EIN KRATER IN DER INNENSTADT MIT HOHER SYMBOLISCHER WIRKUNG
: Spaniens berüchtigtstes Loch

VON REINER WANDLER

NEBENSACHEN AUS MADRID

Madrid hat sein Krisendenkmal. Es steht – oder besser liegt – gleich am Rand des berühmten Viertels, das Sonntag für Sonntag den Flohmarkt der spanischen Hauptstadt, den Rastro, beherbergt. Es handelt sich um ein 50 mal 50 Meter großes Loch. Bis 2009 stand hier eines der wenigen städtischen Hallenbäder.

Mit Geldern der Regierung Zapateros, dem sogenannten Plan E, wurde das Bad – obwohl voll intakt – abgerissen. Die Pläne, ein neues, schöneres Gebäude mit Bad, Kraftstudio und vor allem mit teuren Eigentumswohnungen zu errichten, deren Verkauf dann die Stadtkasse füllen sollten, wurde wegen der Krise jedoch nie umgesetzt. Madrid ist hoch verschuldet und Wohnungen kauft keiner mehr.

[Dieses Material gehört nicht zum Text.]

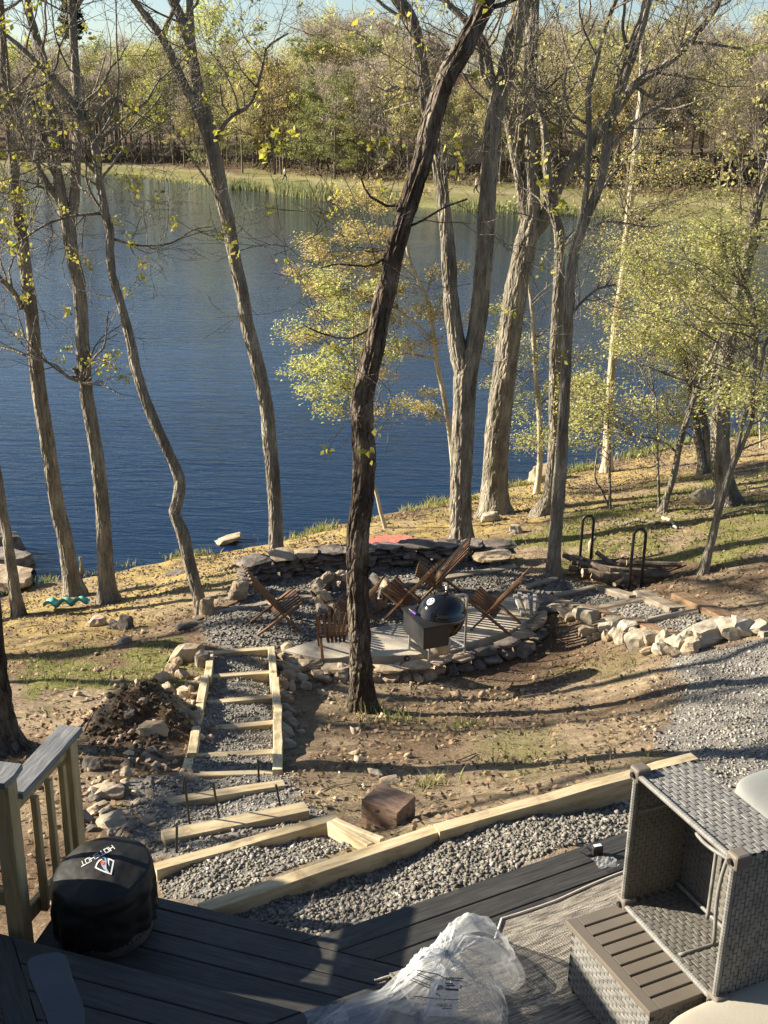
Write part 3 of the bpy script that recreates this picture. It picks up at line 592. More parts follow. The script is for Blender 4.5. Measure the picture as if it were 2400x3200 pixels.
tree('oak_tree', 'thin crooked oak with a kink near its foot, left of the stone seat wall', [[(437,1323,28),(430,1290,26),(415,1236,26),(395,1156,27),(376,1106,24),(380,1093,25),(388,1043,23),(372,993,22),(345,938,22),(320,878,21),(295,803,20),(280,728,19),(260,653,18),(245,603,17),(238,553,17),(238,500,17),(225,450,17),(212,375,16),(200,300,15),(175,250,13),(140,200,12),(75,130,10),(25,85,9),(0,65,8)],
  [(208,375,9),(180,345,8),(150,330,7),(80,322,6),(0,326,5)], [(228,460,9),(200,462,7),(150,468,6),(90,490,5),(20,540,4)], [(183,285,8),(205,260,7),(215,240,7),(240,212,6),(255,215,5),(285,240,4),(330,265,3)], [(190,275,7),(180,220,6),(178,170,5),(150,150,5),(120,80,4),(110,0,3)], [(240,515,6),(300,530,5),(370,525,4),(420,495,3),(460,490,2)],[(205,310,6),(240,250,5),(256,180,5),(252,100,4),(250,0,3)]], seed=3, twig=dict(LT, n=15, lo=.55, L=(.6, 1.7)))
tree('oak_tree', 'tall oak behind the left end of the stone seat wall, forked high over the lake', [[(597,1216,34),(596,1180,30),(595,1103,29),(590,1028,29),(582,953,30),(575,878,29),(555,778,29),(535,703,28),(522,628,27),(505,553,27),(495,490,28),(480,425,30),(465,350,32),(450,290,30),(430,245,24),(418,215,21),(400,190,20),(375,130,18),(350,80,16),(320,40,14),(290,0,12)],
  [(458,320,24),(448,250,22),(430,190,22),(415,120,21),(395,50,20),(372,0,18)], [(420,130,14),(412,60,16),(410,0,15)], [(350,85,12),(362,50,11),(378,15,10),(385,0,9)], [(468,300,10),(485,268,9),(500,250,9),(530,235,8),(548,210,7),(555,190,7),(568,140,6),(575,105,5),(600,85,4),(623,72,3)], [(455,400,6),(430,365,5),(395,310,4),(380,290,3)], [(500,252,5),(480,225,4),(476,180,3)], [(555,190,4),(520,150,3),(500,110,3)]], seed=4, twig=dict(LT, n=9, lo=.62, L=(.5, 1.5), leaf=(.035, 12, .052, YG)))
tree('oak_tree', 'dark rough barked oak leaning right in front of the patio', [[(783,1537,60),(780,1443,47),(776,1335,46),(772,1227,44),(772,1173,46),(776,1120,46),(785,1066,46),(787,994,46),(783,922,46),(783,868,46),(793,814,45),(807,760,43),(825,670,42),(843,595,40),(855,533,38),(873,470,38),(893,408,40),(913,345,40),(935,255,41),(962,170,42),(995,112,42),(1028,52,38),(1048,0,38)],
  [(1040,28,18),(1062,16,12),(1085,10,10),(1120,-5,8)], [(858,540,8),(830,560,6),(790,575,5),(730,570,4),(690,580,3)], [(880,440,8),(835,445,6),(800,425,5),(780,385,4),(790,355,3)], [(812,700,7),(760,730,5),(700,722,4),(660,705,3)], [(860,500,6),(915,475,5),(960,448,4),(1010,430,4)]], bark=BARKD, seed=5, twig=dict(LT, n=5, lo=.8, leaf=(.05, 6, .06, YG)), amp=.026)
tree('oak_tree', 'thick oak dividing into a Y above the lake, behind the seat wall', [[(996,1178,60),(996,1150,50),(995,1103,47),(997,1003,46),(1002,903,46),(1005,820,50),(1012,785,44),(1022,753,38),(1035,678,36),(1045,578,36),(1050,500,35),(1057,375,35),(1070,250,36),(1095,150,37),(1115,60,36),(1130,0,36)],
  [(1003,800,44),(990,753,37),(975,653,32),(970,578,31),(962,475,28),(947,350,27),(930,270,27),(917,190,29),(905,110,29),(888,45,28),(860,0,27)], [(1080,200,16),(1062,165,15),(1045,90,15),(1000,40,14),(960,0,13)], [(895,60,10),(870,40,9),(840,20,8),(815,0,7)], [(918,200,9),(880,190,8),(850,188,7),(830,195,6)], [(1062,190,12),(1045,165,11),(1032,95,10),(1010,80,9)]], seed=6, twig=dict(LT, n=9, lo=.6, leaf=(.05, 6, .05, TANG)), amp=.024)
tree('oak_tree', 'thickest oak by the water with a big pale limb reaching right', [[(1070,1110,72),(1068,1053,56),(1075,928,52),(1087,828,50),(1100,728,48),(1115,628,48),(1130,553,48),(1142,500,44),(1150,450,34),(1145,350,32),(1140,250,30),(1145,150,28),(1150,60,26),(1152,0,26)],
  [(1136,520,32),(1150,505,30),(1180,465,29),(1210,390,27),(1265,325,27),(1305,265,24),(1340,225,20),(1370,185,18),(1430,145,16),(1480,100,15),(1530,40,12),(1555,0,10)], [(1140,490,26),(1125,400,22),(1110,325,20),(1095,250,18),(1075,200,16),(1050,130,14),(1035,90,12)], [(1440,140,9),(1480,96,8),(1530,95,6),(1600,105,5)], [(1370,185,8),(1420,215,6),(1480,205,4)]], seed=7, twig=dict(LT, n=16, lo=.55, leaf=(.05, 6, .05, TANG)), amp=.024)
tree('oak_tree', 'grey oak beside the log rack, its stem parting into two high up', [[(1195,1245,34),(1198,1180,28),(1204,1106,28),(1212,1003,27),(1217,903,24),(1222,803,22),(1227,703,21),(1230,628,20),(1240,550,20),(1265,475,19),(1295,400,18),(1310,325,20),(1322,250,20),(1345,175,22),(1370,100,22),(1390,40,18),(1400,0,18)],
  [(1231,600,15),(1245,520,15),(1265,425,14),(1272,300,13),(1272,200,13),(1290,125,12),(1310,50,11),(1330,0,10)], [(1228,690,8),(1250,660,6),(1290,625,5),(1330,615,4)], [(1310,330,9),(1345,290,8),(1390,250,7),(1450,215,5),(1500,170,4)], [(1352,160,9),(1356,110,8),(1345,60,7),(1350,0,6)], [(1272,270,6),(1235,245,5),(1220,200,4),(1225,140,3)]], seed=8, twig=dict(LT, n=15, lo=.5, leaf=(.05, 6, .05, TANG)))
tree('oak_tree', 'shaded slim oak right behind the grey oak, hidden low down', [[(1173,1112,42),(1190,1060,30),(1197,950,24),(1198,850,24),(1200,750,24),(1205,650,24),(1209,553,22),(1207,500,21),(1190,435,19),(1180,350,17),(1175,275,15),(1155,200,12),(1150,150,10)]], bark=BARK, seed=9, twig=dict(LT, n=14, lo=.6, leaf=(.06, 6, .05, TANG)))
tree('birch_tree', 'thin pale stem near the shore behind the thickest oak', [[(1160,1065,14),(1166,1000,12),(1165,903,11),(1157,803,10),(1152,703,9),(1147,650,7),(1140,590,5)], [(1158,800,4),(1130,830,3),(1090,843,2)]], bark=BARKP, seed=10, twig=dict(n=10, lo=.25, L=(.6, 1.4), lev=1, kids=4, up=.05))
tree('beech_tree', 'straight pale smooth tree by the water amid yellow green leaves', [[(1311,1021,28),(1312,980,21),(1315,903,18),(1322,803,17),(1330,703,17),(1345,603,16),(1352,525,15),(1365,400,14),(1375,300,13),(1385,200,12),(1387,100,9),(1392,0,8)]], bark=BARKP, seed=11, twig=dict(LT, n=16, lo=.4, L=(.8, 2.), leaf=(.2, 7, .06, TANG)))
tree('understory_tree', 'small slanting forked tree behind the log rack', [[(1430,1107,20),(1436,1085,14),(1455,1028,13),(1470,953,12),(1485,903,11),(1502,853,11),(1520,803,9),(1545,753,7),(1570,678,5)], [(1424,1103,7),(1422,1030,6),(1420,978,5),(1419,903,4),(1417,860,3)], [(1500,858,7),(1500,820,5),(1506,780,4)], [(1465,985,5),(1450,965,4),(1420,950,3),(1370,940,2)]], seed=12, twig=dict(n=10, lo=.4, L=(.5, 1.3), lev=1, kids=4, up=.05))
tree('oak_tree', 'big flaky barked oak on the right slope by a pale rock', [[(1573,1090,58),(1566,1050,44),(1558,1003,40),(1555,903,37),(1565,803,34),(1575,728,32),(1590,653,28),(1610,578,26),(1625,500,24),(1640,425,22),(1660,370,20),(1680,300,18)], [(1600,600,10),(1640,520,9),(1670,470,8)], [(1560,860,9),(1590,810,8),(1620,790,6),(1665,770,4)]], seed=13, twig=dict(LT, n=10, lo=.4, leaf=(.3, 7, .06, TANG)))
tree('understory_tree', 'dark slender two stemmed tree curving up at the right', [[(1518,1238,22),(1528,1200,18),(1540,1156,16),(1552,1106,15),(1570,1043,14),(1590,978,12),(1605,903,11),(1625,853,10),(1632,753,9),(1625,653,8),(1590,603,7),(1570,553,5),(1555,500,4)], [(1575,1030,9),(1605,960,9),(1625,903,8),(1645,803,7),(1650,753,6),(1680,690,5)], [(1622,640,5),(1590,560,4),(1580,500,3),(1500,560,3)]], bark=BARK, seed=14, twig=dict(n=14, lo=.5, L=(.6, 1.5), lev=1, kids=4))
tree('understory_tree', 'leafy twin stemmed tree by the shore left of the big flaky oak', [[(1521,1024,26),(1515,980,18),(1505,928,17),(1495,853,14),(1480,790,12),(1470,753,11),(1430,678,8),(1395,603,6),(1375,540,4)], [(1533,1018,18),(1528,960,15),(1520,903,14),(1510,828,11),(1505,740,9),(1510,640,7),(1500,560,5)], [(1541,1015,9),(1540,900,7),(1535,800,5)]], seed=15, twig=dict(n=16, lo=.3, L=(.6, 1.6), lev=1, kids=4))
tree('sapling', 'thin straight sapling at the far right of the shore', [[(1643,967,6),(1642,930,5),(1640,890,5),(1635,840,3)]], bark=BARKP, seed=16, twig=dict(n=8, lo=.4, L=(.3, .8), lev=1, kids=3))
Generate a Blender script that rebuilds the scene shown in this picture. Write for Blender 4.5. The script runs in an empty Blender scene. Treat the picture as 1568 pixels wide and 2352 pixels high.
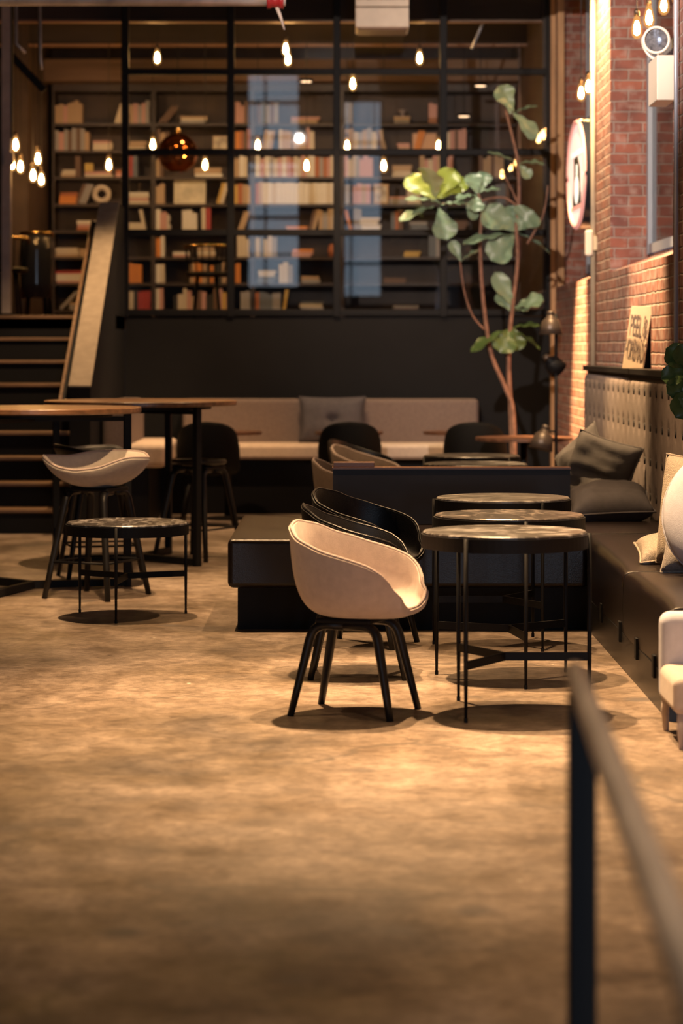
import bpy, bmesh, math, random
from mathutils import Vector, Matrix, noise
R = math.radians
scn = bpy.context.scene
COL = scn.collection
random.seed(7)

# ------------------------------------------------------------------ camera, world, lights, exposure
F = 85 / 36 * 2352          # focal length in pixels of the 1568 x 2352 frame
HC, CX, HY = 1.5, 784, 801  # camera height, picture column and row of the vanishing point
cam = bpy.data.cameras.new('camera'); camo = bpy.data.objects.new('camera', cam); COL.objects.link(camo)
cam.sensor_fit = 'VERTICAL'; cam.sensor_height = 36; cam.sensor_width = 24; cam.lens = 85
cam.shift_y = -(1176 - HY) / 2352
camo.location = (0, 0, HC); camo.rotation_euler = (R(90), 0, 0)
cam.clip_end = 200
cam.dof.use_dof = True; cam.dof.focus_distance = 11.8; cam.dof.aperture_fstop = 2.3
scn.camera = camo
scn.view_settings.view_transform = 'Standard'; scn.view_settings.look = 'None'
scn.view_settings.gamma = 1.0; scn.view_settings.use_curve_mapping = False
scn.view_settings.exposure = 0.1
cy = scn.cycles
cy.use_denoising = True; cy.sample_clamp_indirect = 3.0; cy.caustics_reflective = False; cy.caustics_refractive = False
cy.max_bounces = 8; cy.transparent_max_bounces = 16

w = bpy.data.worlds.new('dusk_sky'); scn.world = w; w.use_nodes = True
w.node_tree.nodes['Background'].inputs[0].default_value = (.38, .52, .72, 1)
w.node_tree.nodes['Background'].inputs[1].default_value = .8

WARM = (1, .61, .30)
def spot(name, loc, aim, power, size, blend=.5, radius=.04, col=WARM):
    l = bpy.data.lights.new(name, 'SPOT'); o = bpy.data.objects.new(name, l); COL.objects.link(o)
    l.energy = power; l.spot_size = R(size); l.spot_blend = blend; l.shadow_soft_size = radius; l.color = col
    o.location = loc; o.rotation_euler = (Vector(aim) - Vector(loc)).to_track_quat('-Z', 'Y').to_euler()
    return o
def area(name, loc, aim, power, sx, sy, col):
    l = bpy.data.lights.new(name, 'AREA'); o = bpy.data.objects.new(name, l); COL.objects.link(o)
    l.energy = power; l.shape = 'RECTANGLE'; l.size = sx; l.size_y = sy; l.color = col
    o.location = loc; o.rotation_euler = (Vector(aim) - Vector(loc)).to_track_quat('-Z', 'Y').to_euler()
    return o
spot('ceiling_spot_chair', (.10, 11.1, 4.55), (.2, 9.7, 0), 2150, 66, .8)
spot('ceiling_spot_table', (.55, 10.6, 4.55), (.8, 10.1, 0), 1500, 62, .8)
spot('ceiling_spot_stool', (-1.25, 13.8, 4.55), (-1.15, 13.8, 0), 1150, 72, .8)
spot('ceiling_spot_stool_front', (-.9, 11.3, 4.55), (-1.5, 14.6, .8), 900, 34, .8)
spot('added_rail_spot', (.5, 3.6, 4.6), (.45, 3.5, .8), 420, 50, .8, col=(1, .78, .58))  # added unseen lamp to light the top of the handrail
spot('added_landing_spot', (-2.7, 20.9, 4.75), (-2.9, 21.9, 2.0), 330, 80, .7)  # unseen spot added to brighten column, chairs and treads
spot('ceiling_spot_island', (.6, 13.4, 4.55), (.7, 12.9, 0), 800, 60, .7)
spot('ceiling_spot_bar', (-1.6, 17.4, 4.55), (-1.5, 17.4, 0), 800, 70, .7)
spot('ceiling_spot_aisle', (.4, 17.0, 4.55), (.5, 17.0, 0), 500, 62, .7)
spot('ceiling_spot_banquette', (-.3, 20.9, 4.6), (-.3, 22.2, .6), 900, 84, .6)
spot('ceiling_spot_stair', (-1.9, 19.6, 4.6), (-2.1, 20.6, 1.5), 480, 60, .6)
spot('wall_spot_far', (.75, 19.4, 4.6), (2.05, 20.4, .95), 8000, 23, .8, col=(1, .60, .26))
spot('wall_spot_pier', (1.60, 18.4, 4.88), (2.0, 18.62, 2.5), 1250, 84, .8, col=(1, .66, .33))
spot('wall_spot_window', (.9, 15.6, 4.6), (2.05, 15.9, 1.4), 2500, 44, .7, col=(1, .64, .31))
spot('wall_spot_seat', (.9, 13.0, 4.6), (1.8, 13.6, .6), 170, 56, .7)
spot('added_jamb_spot', (-.6, 11.0, 4.5), (2.1, 18.0, 3.6), 2600, 50, .7, col=(1, .80, .66))  # added lamp out of view that brightens the brick jambs
spot('plant_spot', (.70, 20.75, 4.85), (.82, 20.95, 2.9), 230, 34, .7, col=(1, .85, .64))
spot('near_floor_spot', (1.3, 7.2, 4.6), (1.4, 7.3, 0), 700, 74, 1)
spot('near_floor_spot_left', (-1.6, 9.6, 4.6), (-1.4, 9.8, 0), 180, 80, 1)
spot('near_floor_spot_mid', (-.4, 6.0, 4.6), (-.2, 6.1, 0), 60, 80, 1)
for i, (x, p) in enumerate(((-2.5, 70), (-1.3, 75), (-.1, 75))):
    p *= .62
    spot('library_downlight', (x, 24.4, 4.3), (x + .05, 26.4, 2.7), p, 100, .9, .08, (1, .62, .32))
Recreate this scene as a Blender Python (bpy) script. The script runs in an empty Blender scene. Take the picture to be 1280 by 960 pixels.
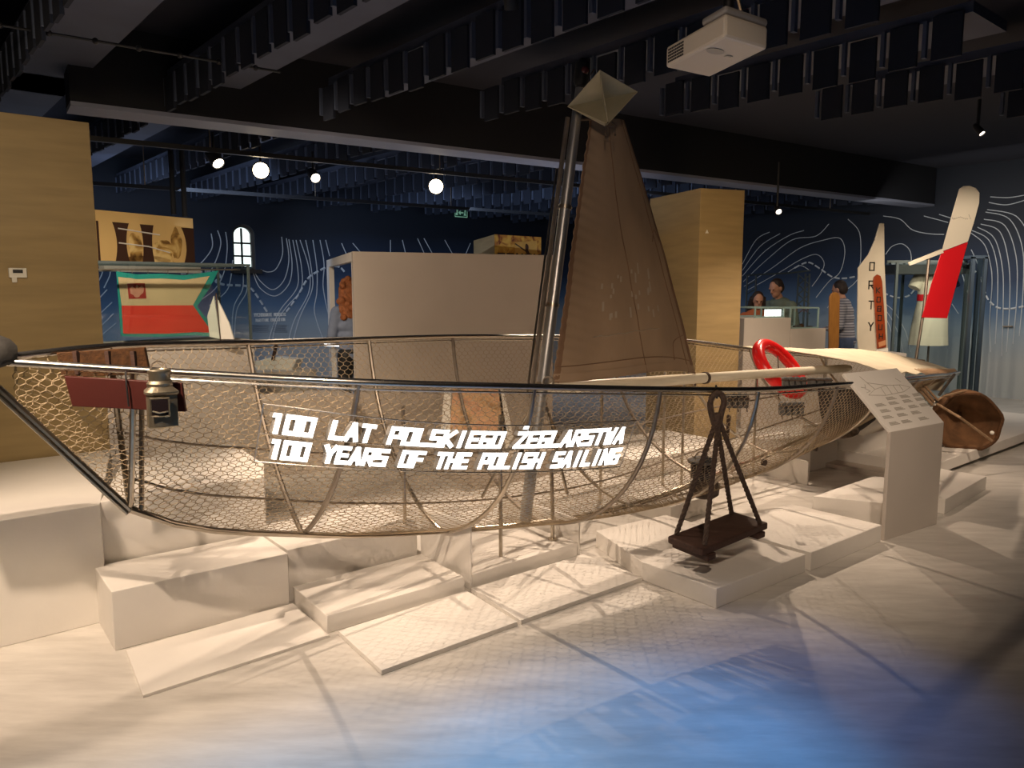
import bpy, bmesh, math, random
from mathutils import Vector as V, Matrix, noise
random.seed(7)
PI = math.pi
scene = bpy.context.scene
COL = scene.collection

# ------------------------------------------------------------------ camera
TH = math.radians(7.1); FP = 960.0; CAM = V((0, 0, 1.6))
FW = V((0, math.cos(TH), -math.sin(TH))); UP = V((0, math.sin(TH), math.cos(TH))); RT = V((1, 0, 0))
cd = bpy.data.cameras.new('camera'); cam = bpy.data.objects.new('camera', cd); COL.objects.link(cam)
cd.sensor_width = 36; cd.lens = FP * 36 / 1280; cam.location = CAM; cam.rotation_euler = (PI / 2 - TH, 0, 0)
cd.clip_start = 0.05; cd.clip_end = 100
scene.camera = cam

def ray(px, py): return FW + RT * ((px - 640) / FP) - UP * ((py - 480) / FP)
def PY(px, py, Y):                       # point of the view ray at distance Y into the room
    d = ray(px, py); return CAM + d * (Y / d.y)
def PZ(px, py, z=0.0):                   # point of the view ray at height z
    d = ray(px, py); return CAM + d * ((z - CAM.z) / d.z)
def PP(px, py, p, n):                    # point of the view ray on a plane
    d = ray(px, py); return CAM + d * ((p - CAM).dot(n) / d.dot(n))
def proj(p):
    r = p - CAM; z = r.dot(FW); return 640 + FP * r.x / z, 480 - FP * r.dot(UP) / z

# ------------------------------------------------------------------ materials
def lin(c): return c / 12.92 if c <= 0.04045 else ((c + 0.055) / 1.055) ** 2.4
def hexc(h): return tuple(lin(int(h[i:i + 2], 16) / 255) for i in (0, 2, 4))
MATS = {}
def mat(name, col, rough=0.6, metal=0.0, var=0.0, scale=6.0, bump=0.0, bscale=40.0, stretch=(1, 1, 1), emit=None, estr=0.0, spec=0.5, col2=None):
    if name in MATS: return MATS[name]
    if isinstance(col, str): col = hexc(col)
    m = bpy.data.materials.new(name); m.use_nodes = True
    nt = m.node_tree; b = nt.nodes['Principled BSDF']
    b.inputs['Base Color'].default_value = (*col, 1); b.inputs['Roughness'].default_value = rough
    b.inputs['Metallic'].default_value = metal; b.inputs['Specular IOR Level'].default_value = spec
    if var or bump or col2:
        tc = nt.nodes.new('ShaderNodeTexCoord'); mp = nt.nodes.new('ShaderNodeMapping')
        mp.inputs['Scale'].default_value = stretch; nt.links.new(tc.outputs['Object'], mp.inputs['Vector'])
    if var or col2:
        n = nt.nodes.new('ShaderNodeTexNoise'); n.inputs['Scale'].default_value = scale; n.inputs['Detail'].default_value = 5
        nt.links.new(mp.outputs['Vector'], n.inputs['Vector'])
        r = nt.nodes.new('ShaderNodeValToRGB'); r.color_ramp.elements[0].position = 0.3; r.color_ramp.elements[1].position = 0.7
        if col2:
            if isinstance(col2, str): col2 = hexc(col2)
            c0, c1 = col2, col
        else:
            c0 = tuple(max(0, c * (1 - var)) for c in col); c1 = tuple(min(1, c * (1 + var * 0.6)) for c in col)
        r.color_ramp.elements[0].color = (*c0, 1); r.color_ramp.elements[1].color = (*c1, 1)
        nt.links.new(n.outputs['Fac'], r.inputs['Fac']); nt.links.new(r.outputs['Color'], b.inputs['Base Color'])
    if bump:
        n2 = nt.nodes.new('ShaderNodeTexNoise'); n2.inputs['Scale'].default_value = bscale; n2.inputs['Detail'].default_value = 4
        nt.links.new(mp.outputs['Vector'], n2.inputs['Vector'])
        bp = nt.nodes.new('ShaderNodeBump'); bp.inputs['Strength'].default_value = bump; bp.inputs['Distance'].default_value = 0.02
        nt.links.new(n2.outputs['Fac'], bp.inputs['Height']); nt.links.new(bp.outputs['Normal'], b.inputs['Normal'])
    if emit:
        if isinstance(emit, str): emit = hexc(emit)
        b.inputs['Emission Color'].default_value = (*emit, 1); b.inputs['Emission Strength'].default_value = estr
    MATS[name] = m; return m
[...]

Es sind die kleinen Zeichen, wie das Loch vom Rastro, die im Herzen Madrids von der Krise zeugen. Die Werbetafeln in der U-Bahn bleiben leer, die Kneipenwirte halten auf der Straße Ausschau nach vermeintlichen Kunden. Vorbei sind die Zeiten, als die „camareros“ kein Englisch konnten. Ganz im Gegenteil: Wer heute als Ausländer eine Bar oder ein Geschäft betritt oder in ein Taxi steigt, hat es schwer, sein Spanisch an den Mann oder die Frau zu bringen. Mit Schnellkursen haben sich viele Dienstleister auf ihr neues Publikum eingestellt. Bei den Einheimischen sitzt das Portemonnaie fest in der Tasche. Es sind die urbanen Kurzurlauber, die dank Billigjets den Konsum am Laufen halten. Viele Madrilenen haben sich den guten alten Brauch längst abgewöhnt, nach der Arbeit oder nach einem Treffen mit Freunden noch eine „caña“ mit einer „tapa“ zu nehmen. Selbst während der Fußball-EM blieben die Kneipen leer.

Den Einheimischen raubt die Krise in doppelter Hinsicht den Schlaf. Zum einen, weil sie rechnen und rechnen, um bei 25 Prozent Arbeitslosigkeit, steigenden Preisen für Strom, Gas und Verkehr sowie Sozialkürzungen über den Monat zu kommen. Zum anderen dank eines Polizeihubschraubers, der seit Monaten Nacht für Nacht über der Innenstadt kreist. Jede noch so kleine Spontankundgebung der „Empörten“ wird sofort geortet. Die „Bodentruppen“ nehmen dann die Personalien der Protestierenden auf. Die Teilnahme an einer nicht angemeldeten Versammlung an der Puerta del Sol, die 2011 das Protestcamp der „Indignados“ beheimatete, kostet zwischen 300 und 900 Euro Strafe. Doch auch dieser Geldsegen wird das Loch auf dem Rastro nicht stopfen.